Turkmenistan has launched a new international airport in the capital city of Ashgabat, the government said in a statement on September 17.
During the opening ceremony, the Turkmen President Gurbanguly Berdimuhamedov noted the airport’s significance for the country’s transit potential. However, the main purpose of the new airport is tied to the country’s preparations to promote itself during the Asian Olympic Games, which will be held in Ashgabat in 2017. The games and the new airport can be seen as one of the small steps towards the president’s goal to gradually open up the isolated Central Asian country to the world.
Few foreigners get to visit the country because of strict visa regulations. Only 105,000 tourists visited the country in 2015, government figures show.
The airport has an annual capacity to process 14mn passengers, the government said. Construction costs amounted to $2.3bn, according to a report by BBC.
The new airport, designed to replicate the shape of a soaring falcon, will be a great fit to the capital city which already boasts several other unique structures, including a publishing house in shape of an otheropen book.
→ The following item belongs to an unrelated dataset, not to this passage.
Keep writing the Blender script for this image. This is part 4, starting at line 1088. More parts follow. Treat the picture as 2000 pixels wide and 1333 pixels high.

The city also has two giant golden statues of both Berdymukhamedov and his late predecessor Saparmyrat Niyazov.
Overall, Berdimuhamedov has been slightly more open than his predecessor, who preferred to stick to strict authoritarianism and isolationism until his death in 2006. According to opposition-run news website chrono-tm.org, Berdimuhamedov has reversed several of Niyazov’s policies by restoring pensions for more than 100,000 elderly citizens, lifting a ban on graduate programmes and supporting the attendance of foreign universities by Turkmen youth.